Milling wheat, barley and durum were untraded.

About 15,150 canola contracts traded on Monday, which compares with Thursday when 18,149 contracts changed hands. Canadian markets were closed Friday for Remembrance Day. Spreading accounted for about 7,410 of the contracts traded.

Settlement prices are in Canadian dollars per metric tonne.

SOYBEAN futures at the Chicago Board of Trade closed two to seven cents per bushel weaker on Monday, pressured by fresh strength in the US dollar.

The greenback moved to a nine-month-high against a basket of currencies on Monday, which is bearish for US commodities, as it makes them less appealing to international buyers.

Seeding progress in South American countries added to the downside on Monday.

The US harvest is wrapping up, reports out of the country say, which further pressured prices.

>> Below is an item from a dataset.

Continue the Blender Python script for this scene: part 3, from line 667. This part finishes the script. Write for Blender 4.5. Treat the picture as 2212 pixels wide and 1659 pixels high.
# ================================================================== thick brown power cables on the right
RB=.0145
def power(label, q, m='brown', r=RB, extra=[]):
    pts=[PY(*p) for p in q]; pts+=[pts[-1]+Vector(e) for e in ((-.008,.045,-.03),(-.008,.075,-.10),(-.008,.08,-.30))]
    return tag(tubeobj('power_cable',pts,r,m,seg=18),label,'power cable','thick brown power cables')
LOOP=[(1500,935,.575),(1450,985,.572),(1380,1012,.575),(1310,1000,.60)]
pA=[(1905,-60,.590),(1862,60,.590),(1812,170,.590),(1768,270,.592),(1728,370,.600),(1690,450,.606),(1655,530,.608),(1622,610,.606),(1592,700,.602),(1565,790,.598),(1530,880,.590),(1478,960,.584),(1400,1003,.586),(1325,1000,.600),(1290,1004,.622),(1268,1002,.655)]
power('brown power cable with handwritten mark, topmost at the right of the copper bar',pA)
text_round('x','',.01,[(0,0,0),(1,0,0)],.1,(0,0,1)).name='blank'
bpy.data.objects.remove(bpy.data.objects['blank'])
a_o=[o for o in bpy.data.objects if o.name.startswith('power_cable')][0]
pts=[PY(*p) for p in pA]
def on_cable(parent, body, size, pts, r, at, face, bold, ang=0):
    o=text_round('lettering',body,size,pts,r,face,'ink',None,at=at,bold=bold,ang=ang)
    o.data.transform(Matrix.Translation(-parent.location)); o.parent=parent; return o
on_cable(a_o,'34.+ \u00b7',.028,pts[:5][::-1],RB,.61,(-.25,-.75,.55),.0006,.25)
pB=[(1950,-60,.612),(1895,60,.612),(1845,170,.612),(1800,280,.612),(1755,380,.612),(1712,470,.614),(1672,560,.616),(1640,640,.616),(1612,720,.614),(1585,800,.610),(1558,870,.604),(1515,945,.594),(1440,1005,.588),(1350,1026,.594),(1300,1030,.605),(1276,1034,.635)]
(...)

SOYOIL prices lost ground on Monday, tracking overnight losses in the Malaysian palm oil market.

SOYMEAL closed stronger on Monday.

CORN futures were three to four cents per bushel weaker on Monday, pressured by gains in the US dollar.

Spillover weakness from the soybean market added to the downside.

Increased Russian exports also had a bearish effect on US prices.

WHEAT declined nine to 11 cents per bushel on Monday, also pressured by a stronger domestic currency.

A bearish supply and demand situation continued to overhang the market and added to the downside.

Analysts say wheat is likely stuck in a trading range.